While many of us are looking forward to our ISA allowances increasing to £20,000 per year in April 2017, we mustn’t forget that we have an allowance of £15,240 coming our way this April, and very likely some of the current year’s allowance left to use up. So where should we stash our ISA cash?
My view is that it should be mostly in safe and reliable blue-chip shares, and they don’t come much safer or more reliable than Unilever (LSE: ULVR). It owns a whole host of worldwide household brands, including Dove, Hellmann’s, Surf, Sunsilk, Ben & Jerry’s, Colman’s, Lipton… and who could forget Pfanni and Sariwangi? It’s almost impossible to run a modern household without using some of Unilever’s products.
Unilever isn’t a super high-flying growth stock, but since the start of 1990 the value of its shares has still multiplied sixfold to reach 3,091p, while the FTSE 100 has managed just 150%. And Unilever’s growth has been far safer than any blue-sky growth candidate. Unilever also doesn’t pay the highest dividends in the word, but its average annual yield of a little over 3% is around the FTSE average and is well covered by earnings.

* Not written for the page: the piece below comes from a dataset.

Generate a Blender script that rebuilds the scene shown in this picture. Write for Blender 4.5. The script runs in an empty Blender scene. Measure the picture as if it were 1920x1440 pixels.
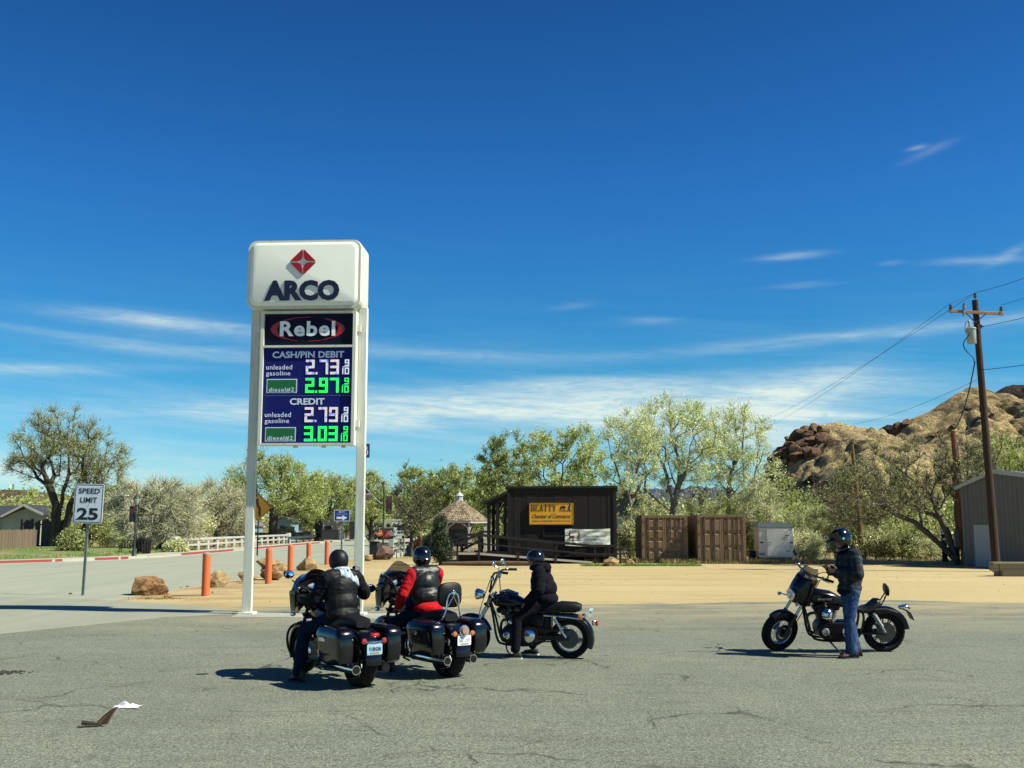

So, dividend yields that beat cash savings, plus that very nice long-term share price growth — I’d say that makes Unilever a very safe cornerstone for a multi-decade ISA.
Technology too?
Moving towards a bit more risk now, I think BT Group (LSE: BT.A) is a candidate worth considering too. BT was hammered by the technology boom and bust at the turn of the century, so it hasn’t matched Unilever in the super-long stakes. But over the past five years BT shares have gained 155% to 445p (against just 8% for the FTSE). And now that the world has a more rational approach to technology, I can’t see anything like the dotcom madness hitting BT again.
BT’s dividends should be a bit above average with forecasts suggesting 3.8% by March 2018, and they’re well enough covered. Since BT completed its acquisition of EE, the UK’s largest mobile network, it’s able to offer the full range of telecoms services — fixed and mobile phones, broadband internet, and television content.
BT’s inroads into the lucrative TV sports market suggest to me that it has a strong future, and with its shares being on a modest P/E of 14.7 for the year ending March 2016, dropping to under 13 based on forecasts for 2018, I see BT as a good long-term ISA bargain.
Cash from gas
My final choice is an out-and-out dividend stock in the shape of Centrica (LSE: CNA), the owner of the British Gas and Scottish Gas brands. Centrica has been paying dividend yields of around 5% and better for years, and we have 5.3% forecast for this year followed by 5.5% in 2017. With the forward visibility of the industry, both in terms of supplies and costs and of customer demand, not much cover is needed and so Centrica can pay out most of its earnings as dividend cash.
The share price has been erratic of late and has actually fallen by 43% since a peak in September 2013, to 227p, as Centrica will have suffered three years of falling earnings should this year’s forecasts prove accurate. But that should level off in 2017, and I can see this year turning out to be a good time to buy Centrica for the long term.